Basta dare un'occhiata al Dpcm. La movida sarà imbrigliata solo localmente: toccherà ai sindaci chiudere dopo le 21 vie e piazze «dove si possono creare assembramenti» e decretare dei mini-coprifuoco Bar e ristoranti potranno aprire dalle 5 alle 24 soltanto con il servizio al tavolo, massimo sei attovagliati, con un adeguato distanziamento. Altrimenti alle 18 si chiude. Via libera pure alla didattica a distanza, però «nelle situazioni critiche in specifici contesti territoriali». Doppio turno a scuola, però caso per caso, mentre le università decideranno in autonomia.

Quanto agli sport, saranno consentiti quelli individuali o che hanno «un riconosciuto interesse» nazionale o regionale.

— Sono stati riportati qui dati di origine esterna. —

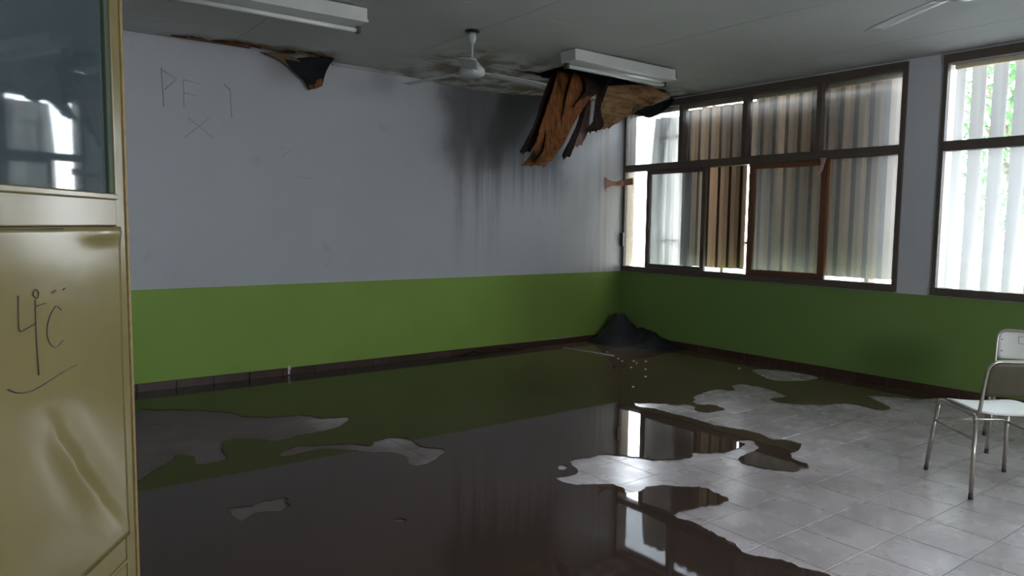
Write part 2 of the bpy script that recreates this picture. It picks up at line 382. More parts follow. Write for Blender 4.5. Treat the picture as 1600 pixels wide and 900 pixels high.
ISL_A = [(-5.823, -0.752), (-5.664, -0.727), (-5.48, -0.852), (-5.256, -1.095), (-5.172, -1.3), (-4.993, -1.423), (-4.824, -1.477), (-4.739, -1.647), (-4.556, -1.721), (-4.653, -1.847), (-4.778, -1.959), (-5.019, -1.978), (-5.206, -2.024), (-5.294, -1.895), (-5.463, -1.813), (-5.536, -1.961), (-5.576, -2.208), (-5.726, -2.229), (-5.745, -2.148), (-5.729, -2.072), (-5.79, -1.97), (-5.873, -2.087), (-5.978, -2.204), (-6.087, -2.231)]
ISL_B = [(-5.299, -2.311), (-5.143, -2.213), (-4.985, -2.277), (-4.829, -2.352), (-4.755, -2.456), (-4.671, -2.394), (-4.55, -2.373), (-4.482, -2.49), (-4.484, -2.689), (-4.398, -2.794), (-4.446, -2.886), (-4.635, -2.977), (-4.72, -2.947), (-4.676, -2.775), (-4.721, -2.664), (-4.818, -2.584), (-4.941, -2.411), (-5.083, -2.351), (-5.245, -2.355)]
ISL_C = [(-5.799, -3.024), (-5.692, -3.039), (-5.609, -3.018), (-5.526, -3.042), (-5.54, -3.158), (-5.619, -3.194), (-5.691, -3.151), (-5.748, -3.176), (-5.799, -3.244), (-5.816, -3.165)]
ISL_D = [(-5.195, -3.62), (-5.153, -3.62), (-5.143, -3.664), (-5.176, -3.685), (-5.205, -3.665)]
ISL_E = [(-4.018, -3.464), (-3.983, -3.466), (-3.992, -3.51), (-4.037, -3.538), (-4.054, -3.516)]
ISL_F = [(-0.416, -2.311), (-0.235, -2.477), (-0.189, -2.804), (-0.346, -2.937), (-0.7, -2.782), (-0.604, -2.485)]
ISL_G = [(-1.007, -2.631), (-0.917, -2.769), (-0.879, -2.716)]
D_dark = [(-2.076, -1.12, 2.979), (-1.944, -1.12, 2.997), (-2.233, -1.12, 2.741), (-2.088, -1.12, 2.758), (-2.354, -1.12, 2.426), (-2.178, -1.12, 2.442), (-2.488, -1.12, 2.132), (-2.364, -1.12, 2.146)]
D_main = [(-2.079, -1.2, 2.954), (-1.434, -1.2, 2.964), (-2.218, -1.2, 2.671), (-1.693, -1.2, 2.718), (-2.369, -1.2, 2.326), (-1.958, -1.2, 2.392), (-2.443, -1.2, 2.111), (-2.11, -1.2, 2.183), (-2.518, -1.2, 1.999), (-2.212, -1.2, 2.029)]
D_blk = [(-1.63, -1.1, 2.846), (-1.308, -1.1, 2.995), (-1.769, -1.1, 2.513), (-1.6, -1.1, 2.754), (-1.867, -1.1, 2.315), (-1.74, -1.1, 2.42), (-1.939, -1.1, 2.139), (-1.828, -1.1, 2.127)]
D_pnk = [(-1.641, -1.05, 2.691), (-1.508, -1.05, 2.738), (-1.721, -1.05, 2.427), (-1.589, -1.05, 2.438), (-1.76, -1.05, 2.244), (-1.62, -1.05, 2.274)]
D_br = [(-1.571, -1.25, 2.926), (-1.437, -1.25, 2.931), (-1.694, -1.25, 2.63), (-1.606, -1.25, 2.608), (-1.724, -1.25, 2.47), (-1.556, -1.25, 2.454), (-1.756, -1.25, 2.386), (-1.616, -1.25, 2.392)]
D_curl_top = [(-1.427, -1.15, 2.863), (-1.197, -1.15, 2.911), (-0.957, -1.15, 2.933), (-0.656, -1.15, 2.922), (-0.467, -1.15, 2.875)]
D_curl_mid = [(-1.462, -1.1, 2.64), (-1.281, -1.1, 2.724), (-1.046, -1.1, 2.803), (-0.751, -1.1, 2.863), (-0.431, -1.1, 2.878)]
D_curl_low = [(-1.406, -1.0, 2.433), (-1.221, -1.0, 2.502), (-1.032, -1.0, 2.594), (-0.789, -1.0, 2.72), (-0.316, -1.0, 2.889)]
D_tarp_top = [(-0.833, -0.8, 2.725), (-0.581, -0.8, 2.836), (-0.318, -0.8, 2.922), (0.069, -0.8, 2.965)]
D_tarp_low = [(-0.627, -0.7, 2.714), (-0.416, -0.7, 2.705), (-0.202, -0.7, 2.8), (0.164, -0.7, 2.958)]

# ================================================================ SETTING
H = 2.95; YF = -9.1; XL = -8.0; SILL = 0.87; HEAD = 2.93
W1 = (-3.49, -0.015); W2 = (-7.15, -3.79); W3 = (-9.0, -7.45)
T = 0.16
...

Mille spettatori al massimo, duecento al chiuso, con una percentuale di posti assegnati che non deve superare il 15 per cento. Limitati gli sport di contatto professionistici, sospese gare e attività di quelli amatoriali. Bingo e sale giochi potranno aprire tra le otto e le 21.

Vietate sagre, fiere e congressi locali.